This work addresses the instability and insufficient sensitivity of denoising score matching (DSM) in tabular anomaly detection, particularly under scenarios lacking validation sets or label information, where selecting an appropriate perturbation scale is challenging. To overcome this, the authors propose K-DSM, a method that adaptively assigns a noise level to each feature based on its kurtosis, enabling efficient single-scale DSM training. Additionally, an exponential moving average (EMA) teacher filtering mechanism is introduced to mitigate data contamination. The framework eliminates the need for multi-scale or noise-conditioned training, substantially reducing hyperparameter dependence while enhancing coverage in low-density regions and discrimination accuracy in high-density regions. Experimental results demonstrate that K-DSM achieves state-of-the-art performance under semi-supervised settings and remains highly effective even in fully unsupervised scenarios with contaminated data.

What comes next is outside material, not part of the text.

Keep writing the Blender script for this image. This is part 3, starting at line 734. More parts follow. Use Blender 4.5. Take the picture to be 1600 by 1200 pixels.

Denoising score matching (DSM) provides a way to learn data distributions by training a neural network to recover the score function, defined as the gradient of the log density, from noise-corrupted samples. Once trained, the score magnitude at a test point reflects how consistent that point is with the learned distribution, making it a natural anomaly signal. The key practical challenge is selecting the perturbation scale: too little noise yields unstable score estimates in sparse regions, while too much erases local structure and weakens anomaly sensitivity. This is compounded by the difficulty of hyperparameter tuning when anomalies are unknown and no validation set is available. We introduce kurtosis-based noise scaling (K-DSM), a per-feature scheme that sets noise levels from the shape of each marginal distribution, improving coverage of low-density regions and precision in high-density regions without extra model complexity. Contrary to prior claims that multi-scale or noise-conditioned training is necessary, we find that a carefully trained single-scale model is already a strong anomaly detector. On standard tabular anomaly detection benchmarks, K-DSM achieves state-of-the-art performance in the semi-supervised setting. When combined with a lightweight EMA-teacher filtering rule that removes low-density training points before each gradient step, it also achieves strong performance in the fully unsupervised (contaminated) setting, suggesting that simple, data-adaptive noise scaling enables robust anomaly detection while reducing reliance on hyperparameter tuning.